Tuesday, January 24, 2006

Bronx Terminal Mall Update

Wholesale Market Merchants Sue to Keep New Neighbor Out



Article Tools Sponsored By
By MANNY FERNANDEZ
Published: January 23, 2006

Merchants at a South Bronx wholesale market that is a major supplier of the New York region's fruits and vegetables have sued the city, trying to stop a produce company's planned move to a city-owned site across the street.

Baldor Specialty Foods, one of the Northeast's largest importers and distributors of produce, intends to move this summer to a 12.8-acre Hunts Point site that includes a 185,000-square-foot refrigerated warehouse and distribution building.

The site, at 155 Food Center Drive, is outside the exit gate of the produce market, known as the Hunts Point Terminal Market. The market receives produce daily from around the world and is part of the city's wholesale food distribution center in Hunts Point, where city officials say more than 130 wholesalers generate annual revenues of more than $3 billion.

In court documents filed last week in the State Supreme Court in the Bronx, lawyers for the produce market's merchant cooperative say that the city's Economic Development Corporation illegally awarded Baldor, a nonunion company, a lease for the site and that it threatens the cooperative's roughly 50 family-owned businesses.

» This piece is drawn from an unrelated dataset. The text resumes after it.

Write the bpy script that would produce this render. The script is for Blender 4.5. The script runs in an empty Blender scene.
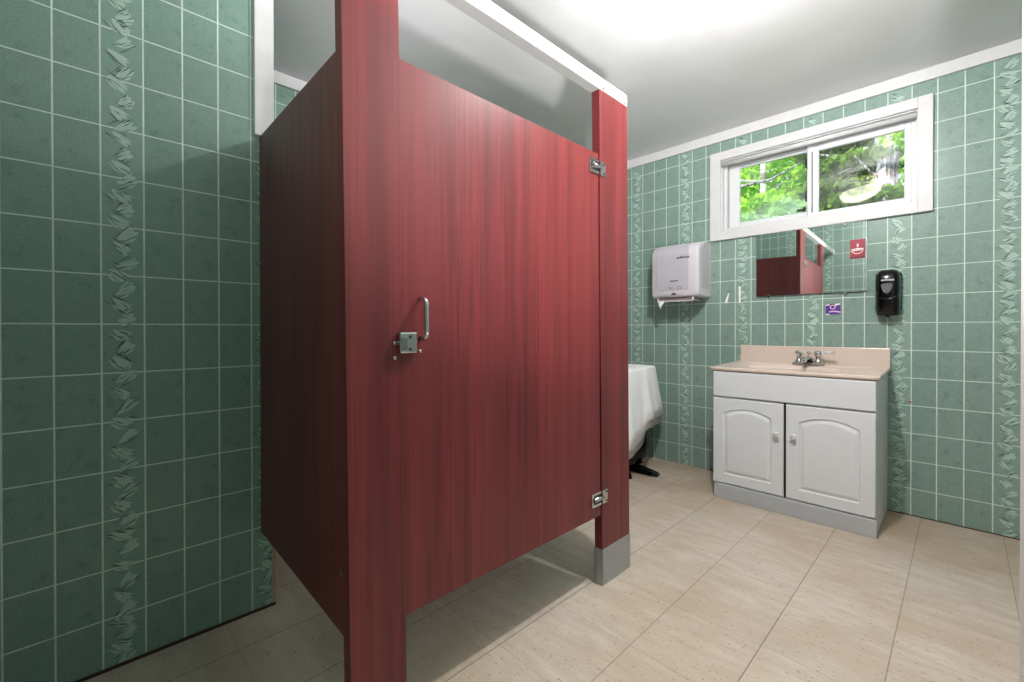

"Having another major produce business in the cooperative's very backyard would prove crippling to the cooperative's members' businesses, and, given the cooperative's long-term investment in the terminal market and its facility, this blow will be particularly devastating," said the lawyers, Randy M. Mastro and Cynthia S. Arato.

A lawyer for Baldor, which was also named in the suit, said in a statement that the case was without merit. "Hunts Point Terminal Market is asking the court to halt the expansion of a business that now employs more than 500 people and will hire more than 300 additional workers to its payroll as a result of the move to new headquarters," said the lawyer, Kevin McGrath.

A spokesman for the Economic Development Corporation and a spokeswoman for the city's Law Department said yesterday they could not comment on pending litigation. A spokesman for the merchants' cooperative also declined to comment. A judge has scheduled a hearing today on the case.

A lawyer for the merchants, Mr. Mastro, also represented Laro Service Systems, the company whose lawsuit against the city delayed for months the Fulton Fish Market's relocation from Manhattan to its new home in Hunts Point.

Members and supporters of Teamsters Local 202, the union that represents drivers and warehouse workers at the produce market, demonstrated on Friday outside Baldor's South Bronx headquarters. They said that the company paid substandard wages and that it fired two workers who had attempted to organize a union.

In a statement, Baldor denied the allegations and said that it offered better wages and benefits than the union.

The two sides held rival rallies. A group of Baldor workers stood on the loading docks wearing antiunion T-shirts, a hand-painted banner fastened to the top of the red-brick building declaring, "Proud to be union-free."

Meanwhile, passing trucks honked in support of union members, who wore signs hanging from their necks with messages like "Baldor drivers deserve respect!!"